▸ Aim of the exercise: Wherever the word "wide" appears in a line, copy that line.

● ● ● ● ●

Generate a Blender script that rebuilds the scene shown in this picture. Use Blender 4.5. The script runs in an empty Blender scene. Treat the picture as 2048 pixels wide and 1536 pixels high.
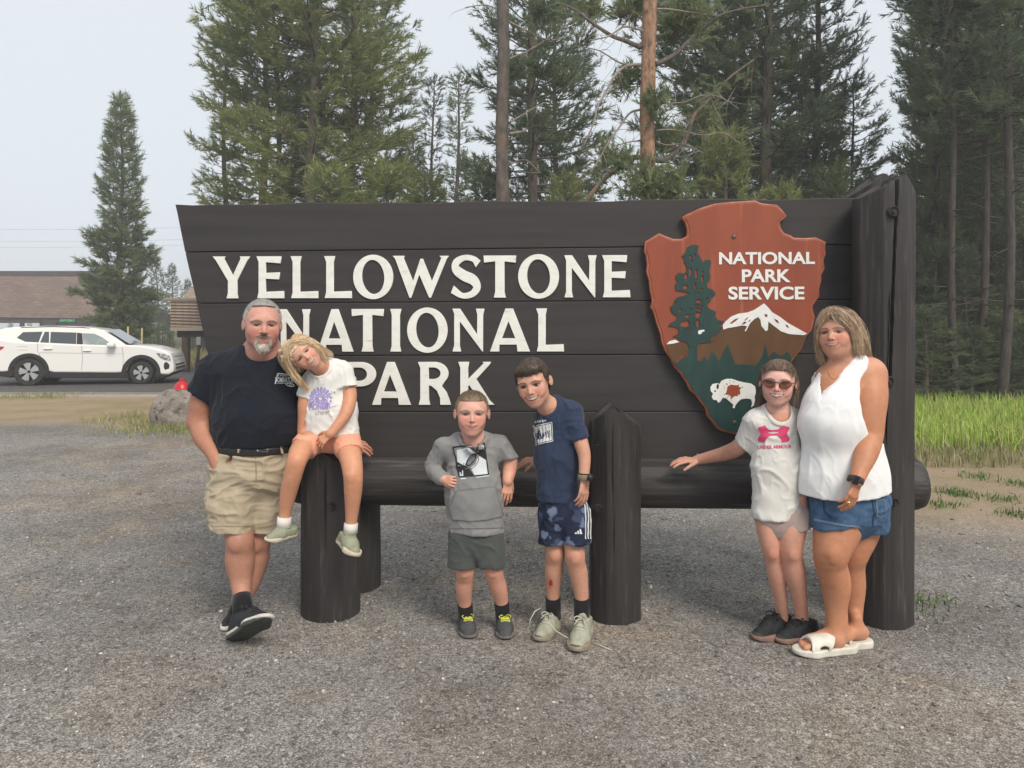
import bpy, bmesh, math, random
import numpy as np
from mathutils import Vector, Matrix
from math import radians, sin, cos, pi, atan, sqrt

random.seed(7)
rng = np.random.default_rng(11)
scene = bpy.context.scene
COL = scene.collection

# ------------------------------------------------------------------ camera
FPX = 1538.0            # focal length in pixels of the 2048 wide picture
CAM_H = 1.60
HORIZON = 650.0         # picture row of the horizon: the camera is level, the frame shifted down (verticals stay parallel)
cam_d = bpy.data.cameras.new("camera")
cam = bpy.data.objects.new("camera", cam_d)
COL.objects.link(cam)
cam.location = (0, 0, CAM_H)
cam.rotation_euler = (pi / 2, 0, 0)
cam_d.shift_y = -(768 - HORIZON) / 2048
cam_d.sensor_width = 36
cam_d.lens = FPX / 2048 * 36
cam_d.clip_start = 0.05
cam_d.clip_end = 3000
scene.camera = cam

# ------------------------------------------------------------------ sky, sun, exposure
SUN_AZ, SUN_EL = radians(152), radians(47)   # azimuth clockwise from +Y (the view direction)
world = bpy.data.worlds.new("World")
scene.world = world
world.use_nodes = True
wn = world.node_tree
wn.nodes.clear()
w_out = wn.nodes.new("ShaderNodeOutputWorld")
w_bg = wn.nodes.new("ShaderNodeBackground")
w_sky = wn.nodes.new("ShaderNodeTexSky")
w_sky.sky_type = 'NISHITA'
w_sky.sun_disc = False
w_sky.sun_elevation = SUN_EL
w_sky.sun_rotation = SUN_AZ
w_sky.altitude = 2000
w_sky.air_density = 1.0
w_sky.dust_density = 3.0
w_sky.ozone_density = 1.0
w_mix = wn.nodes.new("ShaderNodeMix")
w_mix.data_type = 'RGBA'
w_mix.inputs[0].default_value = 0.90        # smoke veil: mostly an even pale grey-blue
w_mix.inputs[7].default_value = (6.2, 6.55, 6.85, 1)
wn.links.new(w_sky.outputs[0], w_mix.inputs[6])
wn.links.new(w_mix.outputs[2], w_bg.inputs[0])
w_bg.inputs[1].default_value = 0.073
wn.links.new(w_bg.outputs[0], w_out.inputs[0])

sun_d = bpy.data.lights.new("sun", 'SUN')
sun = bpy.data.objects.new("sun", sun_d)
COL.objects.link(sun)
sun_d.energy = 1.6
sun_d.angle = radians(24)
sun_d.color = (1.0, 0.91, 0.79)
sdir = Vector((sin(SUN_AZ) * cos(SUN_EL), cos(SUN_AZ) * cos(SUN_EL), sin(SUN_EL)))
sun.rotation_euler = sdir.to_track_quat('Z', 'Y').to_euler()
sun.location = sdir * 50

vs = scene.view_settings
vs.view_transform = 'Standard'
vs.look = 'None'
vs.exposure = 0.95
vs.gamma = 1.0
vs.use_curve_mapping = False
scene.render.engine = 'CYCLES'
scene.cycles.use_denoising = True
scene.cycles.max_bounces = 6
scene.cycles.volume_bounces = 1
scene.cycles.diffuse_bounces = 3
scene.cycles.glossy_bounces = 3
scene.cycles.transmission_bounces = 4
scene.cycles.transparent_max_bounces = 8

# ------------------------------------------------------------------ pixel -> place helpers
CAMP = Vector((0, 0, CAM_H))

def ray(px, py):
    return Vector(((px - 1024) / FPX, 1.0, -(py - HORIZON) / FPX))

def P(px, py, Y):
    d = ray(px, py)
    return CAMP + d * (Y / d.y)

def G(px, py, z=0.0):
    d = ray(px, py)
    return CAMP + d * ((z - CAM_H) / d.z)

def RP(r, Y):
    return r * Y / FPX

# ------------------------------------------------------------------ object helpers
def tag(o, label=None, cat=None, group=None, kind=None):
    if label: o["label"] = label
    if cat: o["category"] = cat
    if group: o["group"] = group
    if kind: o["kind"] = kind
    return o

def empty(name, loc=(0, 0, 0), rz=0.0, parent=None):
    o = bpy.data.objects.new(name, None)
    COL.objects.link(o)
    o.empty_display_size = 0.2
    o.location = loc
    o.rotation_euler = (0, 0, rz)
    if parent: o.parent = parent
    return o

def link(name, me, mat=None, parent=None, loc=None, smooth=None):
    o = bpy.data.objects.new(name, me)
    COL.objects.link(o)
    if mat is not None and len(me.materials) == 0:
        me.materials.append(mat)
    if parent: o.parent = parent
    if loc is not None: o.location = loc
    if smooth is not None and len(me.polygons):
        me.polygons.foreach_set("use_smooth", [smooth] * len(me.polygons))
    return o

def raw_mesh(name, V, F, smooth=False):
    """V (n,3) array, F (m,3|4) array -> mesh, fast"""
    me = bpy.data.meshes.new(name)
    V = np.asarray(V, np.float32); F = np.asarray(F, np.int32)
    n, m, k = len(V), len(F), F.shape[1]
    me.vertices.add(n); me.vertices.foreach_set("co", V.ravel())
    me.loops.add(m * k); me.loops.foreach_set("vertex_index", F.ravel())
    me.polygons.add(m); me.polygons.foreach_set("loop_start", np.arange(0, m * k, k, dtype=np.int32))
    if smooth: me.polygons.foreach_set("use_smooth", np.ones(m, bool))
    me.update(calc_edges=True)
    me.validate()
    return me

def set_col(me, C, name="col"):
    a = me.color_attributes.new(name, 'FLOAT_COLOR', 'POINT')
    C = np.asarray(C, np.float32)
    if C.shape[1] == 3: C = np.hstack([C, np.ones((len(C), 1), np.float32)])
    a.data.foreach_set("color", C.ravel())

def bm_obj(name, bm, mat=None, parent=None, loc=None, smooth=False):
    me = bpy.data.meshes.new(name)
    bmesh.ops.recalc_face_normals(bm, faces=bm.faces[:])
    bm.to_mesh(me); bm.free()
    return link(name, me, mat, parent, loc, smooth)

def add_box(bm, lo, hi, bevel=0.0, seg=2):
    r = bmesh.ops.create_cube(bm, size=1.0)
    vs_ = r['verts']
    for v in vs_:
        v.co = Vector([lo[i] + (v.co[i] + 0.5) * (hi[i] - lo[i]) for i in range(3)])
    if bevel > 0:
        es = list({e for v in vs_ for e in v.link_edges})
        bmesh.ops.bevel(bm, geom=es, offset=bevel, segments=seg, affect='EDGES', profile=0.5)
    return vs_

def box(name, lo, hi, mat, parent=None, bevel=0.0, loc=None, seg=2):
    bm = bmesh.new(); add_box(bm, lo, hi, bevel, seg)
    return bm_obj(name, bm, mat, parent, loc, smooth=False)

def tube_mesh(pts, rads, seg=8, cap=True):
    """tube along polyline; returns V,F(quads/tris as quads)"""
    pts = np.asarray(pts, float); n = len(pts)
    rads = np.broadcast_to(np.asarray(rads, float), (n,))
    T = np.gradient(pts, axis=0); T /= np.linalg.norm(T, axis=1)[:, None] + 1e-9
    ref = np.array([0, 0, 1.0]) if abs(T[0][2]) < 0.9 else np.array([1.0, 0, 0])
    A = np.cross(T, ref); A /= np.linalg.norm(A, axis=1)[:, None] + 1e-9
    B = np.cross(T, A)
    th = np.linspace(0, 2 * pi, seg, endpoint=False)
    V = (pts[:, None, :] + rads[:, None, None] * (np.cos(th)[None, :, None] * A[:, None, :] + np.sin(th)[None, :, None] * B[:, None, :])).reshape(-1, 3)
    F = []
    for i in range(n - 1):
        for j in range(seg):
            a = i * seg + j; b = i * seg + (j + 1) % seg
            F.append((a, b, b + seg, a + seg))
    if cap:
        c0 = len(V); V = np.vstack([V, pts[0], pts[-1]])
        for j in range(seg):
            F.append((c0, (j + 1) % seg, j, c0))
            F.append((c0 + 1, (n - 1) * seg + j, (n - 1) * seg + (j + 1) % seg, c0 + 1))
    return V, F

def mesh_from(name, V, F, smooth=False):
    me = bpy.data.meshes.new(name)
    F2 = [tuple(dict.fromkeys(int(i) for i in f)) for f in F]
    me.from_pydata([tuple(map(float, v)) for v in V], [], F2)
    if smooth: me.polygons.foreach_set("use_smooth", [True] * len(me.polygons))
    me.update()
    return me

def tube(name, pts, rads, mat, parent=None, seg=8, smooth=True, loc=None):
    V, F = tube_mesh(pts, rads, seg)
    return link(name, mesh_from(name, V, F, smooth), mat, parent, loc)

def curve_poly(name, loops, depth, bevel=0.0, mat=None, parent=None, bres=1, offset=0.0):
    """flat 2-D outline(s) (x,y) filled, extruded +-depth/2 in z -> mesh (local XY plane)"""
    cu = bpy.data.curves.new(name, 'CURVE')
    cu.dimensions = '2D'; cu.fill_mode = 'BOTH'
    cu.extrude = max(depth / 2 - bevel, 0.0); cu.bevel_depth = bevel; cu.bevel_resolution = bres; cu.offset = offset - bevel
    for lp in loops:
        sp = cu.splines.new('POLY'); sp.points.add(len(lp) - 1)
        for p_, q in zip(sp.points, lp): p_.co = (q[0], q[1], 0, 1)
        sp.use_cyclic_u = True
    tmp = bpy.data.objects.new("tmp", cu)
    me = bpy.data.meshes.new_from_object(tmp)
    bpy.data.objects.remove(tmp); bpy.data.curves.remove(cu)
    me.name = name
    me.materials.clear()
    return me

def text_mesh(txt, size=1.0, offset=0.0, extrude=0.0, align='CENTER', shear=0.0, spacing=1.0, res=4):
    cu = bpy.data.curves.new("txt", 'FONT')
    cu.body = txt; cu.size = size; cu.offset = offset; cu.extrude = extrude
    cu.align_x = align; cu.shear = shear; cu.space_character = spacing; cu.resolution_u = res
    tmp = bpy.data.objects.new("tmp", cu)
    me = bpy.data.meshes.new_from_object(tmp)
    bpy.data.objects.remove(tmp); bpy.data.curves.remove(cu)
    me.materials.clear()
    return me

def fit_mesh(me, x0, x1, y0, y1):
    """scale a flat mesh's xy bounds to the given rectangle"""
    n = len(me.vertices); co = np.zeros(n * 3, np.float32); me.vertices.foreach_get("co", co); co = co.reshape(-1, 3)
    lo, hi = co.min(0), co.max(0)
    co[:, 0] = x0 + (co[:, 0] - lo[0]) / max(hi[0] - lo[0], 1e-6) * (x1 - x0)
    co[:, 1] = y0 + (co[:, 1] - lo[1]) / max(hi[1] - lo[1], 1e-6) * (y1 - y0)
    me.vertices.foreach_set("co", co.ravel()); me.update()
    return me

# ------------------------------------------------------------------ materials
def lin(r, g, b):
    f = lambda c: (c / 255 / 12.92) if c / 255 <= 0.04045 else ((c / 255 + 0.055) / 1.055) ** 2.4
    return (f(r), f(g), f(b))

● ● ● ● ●

▸ Solution to this exercise:
Generate a Blender script that rebuilds the scene shown in this picture. Use Blender 4.5. The script runs in an empty Blender scene. Treat the picture as 2048 pixels wide and 1536 pixels high.
FPX = 1538.0            # focal length in pixels of the 2048 wide picture